Atrribute Macro For Wrapping Trait Methods

Hi all,

I'm in the early stages of writing a decorator-like proc_macro_attribute that does rate limiting on the method it's attached to, and am trying to avoid some headaches I see down the line. I've seen there's a few rate limiters out there, but none have the semantics (or method and not just function support) I'm looking for. The methods being wrapped would potentially be async methods (but I've omitted in examples), and I'll probably end up using darling so I have better semantics in the attribute arguments down the line.

The idea is to have something like:

pub struct Caller { ... }

impl Caller {
  #[rate_limit(Duration::seconds(5), 3)]
  fn call_api(&self, a: A, b: B) -> Response { ... }
}

which would rate-limit the function to 3 calls per 5 seconds. From what I've done before, this seems doable, but the hiccup I see is that when replacing the implementation with an outer function and inner function, I will have to parse &self, a: A, b: B and convert it to self: &Self, a: A, b: B, since &self wouldn't be valid within the inner function signature. Is this assumption correct? E.g., this would not work:

// generated code returned by proc_macro_attribute

fn call_api(&self, a: A, b: B) -> Response {
   fn __inner_call_api(&self, a: A, b: B) -> Response { ... }
  //                               ^^^^ Am I wrong in thinking this will be invalid to define this with &self here?

  // do some rate limiting stuff and maybe wait some time

  __inner_call_api(&self, a, b)
}

If all the above is more or less correct, it seems like the two options are to:

  1. Do the signature/argument parsing for the inner function, and convert &self to self: &Self and pass it in, which is doable (I think), but probably not that fun, or,
  2. Move the __inner_call_api copy of the wrapped method to the impl block itself to avoid the &self issue, but this pollutes the namespace of the impl block, and gives the caller the ability to call __inner_call_api directly and bypass rate limiting if they wanted.

Are my assumptions completely off-base, or is there some easier solution I'm not thinking of? This would be used extensively within a crate, so a decorator-like attribute macro seems like the choice, but I understand it's not easy since I've hard a time even finding examples of similar things being done.

Thanks in advance for any help!

I wouldn't know how to do this as the inner function has no idea of what Self refers to.

That could be mitigated by making __inner_call_api private.

In your title you say you want to wrap trait methods, in your example you wrap a basic method. Which is it? Because you can't just add an unknown __inner_call_api method to a trait implementation. What web framework are you targeting?

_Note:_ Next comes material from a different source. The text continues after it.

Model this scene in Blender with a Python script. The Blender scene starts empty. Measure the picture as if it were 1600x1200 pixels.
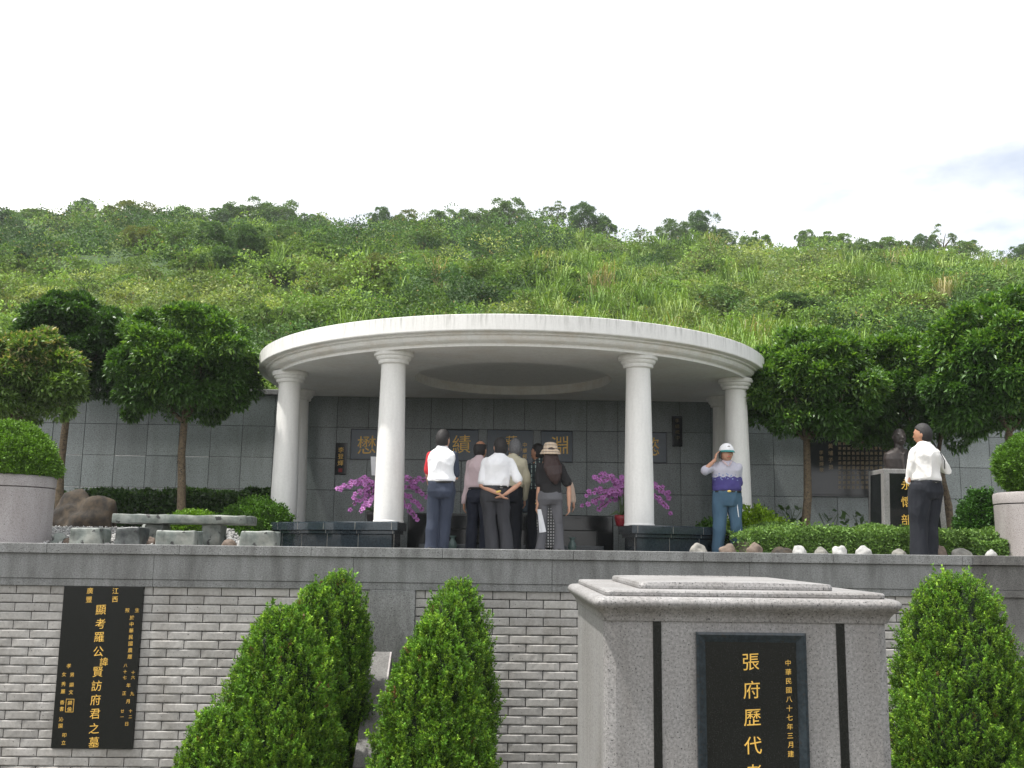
import bpy, bmesh, math, random
import numpy as np
from mathutils import Vector, Matrix, noise
random.seed(7); rng = np.random.default_rng(7)
R = math.radians
sc = bpy.context.scene
C = sc.collection
# ------------------------------------------------------------ camera
F = 1556.0
EYE = 0.12
cam_d = bpy.data.cameras.new('camera'); cam = bpy.data.objects.new('camera', cam_d); C.objects.link(cam)
cam_d.sensor_width = 36.0; cam_d.lens = 36.0 * F / 1600.0; cam_d.clip_start = 0.1; cam_d.clip_end = 3000
YAW = -math.atan(25 / F); PITCH = math.atan(253 / F); ROLL = 0.0135
CR = Matrix.Rotation(YAW, 3, 'Z') @ Matrix.Rotation(math.pi / 2 + PITCH, 3, 'X') @ Matrix.Rotation(ROLL, 3, 'Z')
cam.matrix_world = Matrix.Translation((0, 0, EYE)) @ CR.to_4x4()
sc.camera = cam
def W(px, py, Y):
    """world point that the photograph shows at (px, py), at distance Y"""
    r = CR @ Vector(((px - 800) / F, -(py - 600) / F, -1))
    return Vector((0, 0, EYE)) + r * (Y / r.y)
# ------------------------------------------------------------ light
SUN_EL, SUN_AZ = R(68), R(256)       # azimuth clockwise from +Y (north): the sun stands behind the camera, a little to its left
to_sun = Vector((math.sin(SUN_AZ) * math.cos(SUN_EL), math.cos(SUN_AZ) * math.cos(SUN_EL), math.sin(SUN_EL)))
sd = bpy.data.lights.new('sun', 'SUN'); sd.energy = 3.7; sd.angle = R(1.5); sd.color = (1, 0.965, 0.91)
so = bpy.data.objects.new('sun', sd); so.rotation_euler = to_sun.to_track_quat('Z', 'Y').to_euler(); C.objects.link(so)
world = bpy.data.worlds.new('World'); sc.world = world; world.use_nodes = True
nt = world.node_tree; nt.nodes.clear()
def N(t, typ, **kw):
    n = t.nodes.new(typ)
    for k, v in kw.items(): setattr(n, k, v)
    return n
sky = N(nt, 'ShaderNodeTexSky', sky_type='NISHITA', sun_disc=False)
sky.sun_elevation = SUN_EL; sky.sun_rotation = SUN_AZ; sky.air_density = 1.0; sky.dust_density = 2.0
bg = N(nt, 'ShaderNodeBackground'); bg.inputs[1].default_value = 0.11
bg2 = N(nt, 'ShaderNodeBackground'); bg2.inputs[1].default_value = 1.15; bg2.inputs[0].default_value = (0.985, 0.99, 1.0, 1); cl2 = N(nt, 'ShaderNodeTexNoise'); cl2.inputs['Scale'].default_value = 3.2; cl2.inputs['Detail'].default_value = 7; cr2 = N(nt, 'ShaderNodeValToRGB'); cr2.color_ramp.elements[0].position = .36; cr2.color_ramp.elements[0].color = (.56, .59, .64, 1); cr2.color_ramp.elements[1].position = .52; cr2.color_ramp.elements[1].color = (1, 1, 1, 1)
tc = N(nt, 'ShaderNodeTexCoord'); mp = N(nt, 'ShaderNodeMapping'); mp.inputs['Scale'].default_value = (1.0, 1.0, 2.6)
mp.inputs['Location'].default_value = (0.35, 0.2, 0.1)
ns = N(nt, 'ShaderNodeTexNoise'); ns.inputs['Scale'].default_value = 2.6; ns.inputs['Detail'].default_value = 9; ns.inputs['Roughness'].default_value = 0.55
sep = N(nt, 'ShaderNodeSeparateXYZ')
m1 = N(nt, 'ShaderNodeMath', operation='MULTIPLY_ADD'); m1.inputs[1].default_value = -0.36; m1.inputs[2].default_value = 0.195   # thinner cloud towards the east
ad = N(nt, 'ShaderNodeMath', operation='ADD')
rp = N(nt, 'ShaderNodeValToRGB'); rp.color_ramp.elements[0].position = 0.33; rp.color_ramp.elements[1].position = 0.52
mx = N(nt, 'ShaderNodeMixShader'); out = N(nt, 'ShaderNodeOutputWorld')
L = nt.links.new
L(tc.outputs['Generated'], mp.inputs[0]); L(mp.outputs[0], ns.inputs[0]); L(tc.outputs['Generated'], sep.inputs[0])
L(sep.outputs[0], m1.inputs[0]); L(m1.outputs[0], ad.inputs[0]); L(ns.outputs[0], ad.inputs[1]); L(ad.outputs[0], rp.inputs[0])
L(mp.outputs[0], cl2.inputs[0]); L(cl2.outputs[0], cr2.inputs[0]); L(cr2.outputs[0], bg2.inputs[0]); L(sky.outputs[0], bg.inputs[0]); L(rp.outputs[0], mx.inputs[0]); L(bg.outputs[0], mx.inputs[1]); L(bg2.outputs[0], mx.inputs[2]); L(mx.outputs[0], out.inputs[0])
sc.view_settings.view_transform = 'Standard'; sc.view_settings.look = 'None'; sc.view_settings.exposure = 0.66; sc.view_settings.gamma = 1.0
sc.cycles.max_bounces = 8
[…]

A third option would be to turn the tables around. Keep the original call_api intact and add the rate limiting stuff as an inner function you call at the beginning of call_api. You could add the rate limiting logic directly into call_api, though this might be a little unhygienic. Here an example of what I mean:

struct Response;

trait Service {
    fn call_api<A, B>(&self, a: A, b: B) -> Response;
}

struct Endpoint;

impl Service for Endpoint {
    /* The code that gets expanded by the macro to the function below
    #[rate_limit(Duration::seconds(5), 3)]
    fn call_api<A, B>(&self, a: A, b: B) -> Response {
        Response
    }
    */
    
    fn call_api<A, B>(&self, a: A, b: B) -> Response {
        fn __rate_limiting() {
            // do some rate limiting stuff and maybe wait some time
        }
        
        __rate_limiting();
        
        Response
    }
}

Ah, you're quite right. Attempting to use Self in the inner function signature results in use of generic parameter from outer function, so that idea is out.

This would be for an API client that uses Hyper to make calls to external services, so it doesn't target a web framework per se, but the idea is to have this general enough that it could be used for many clients (not with any single Trait between them, though).

In the end, I would need several different flavors of rate limiting, as some services are limit-per-endpoint as above, and others are an API-wide budget (with different costs per endpoint), so several different ways of maintaining/sharing the limiter state are definitely necessary down the line. My current use would be for basic methods, and I'm not sure I see needing it for trait methods, so adding it outside as private for now would be possible.

Your option 3 looks promising though, since __rate_limiting can close over arbitrary state needed for rate limiting, and doesn't take much syn work to do. I think between-endpoint rate limiting cases would be a lot harder overall, but I don't have an immediate use for that, so that's a relief. You definitely caught me with Trait impls vs general method in impls...this is not a great "intro to more advanced Rust project", I've just become too accustomed to decorators in Python to let this go just yet.

You might want to look at how the tracing crate implements its instrument macro. It appears to support methods when the trait is using async_trait.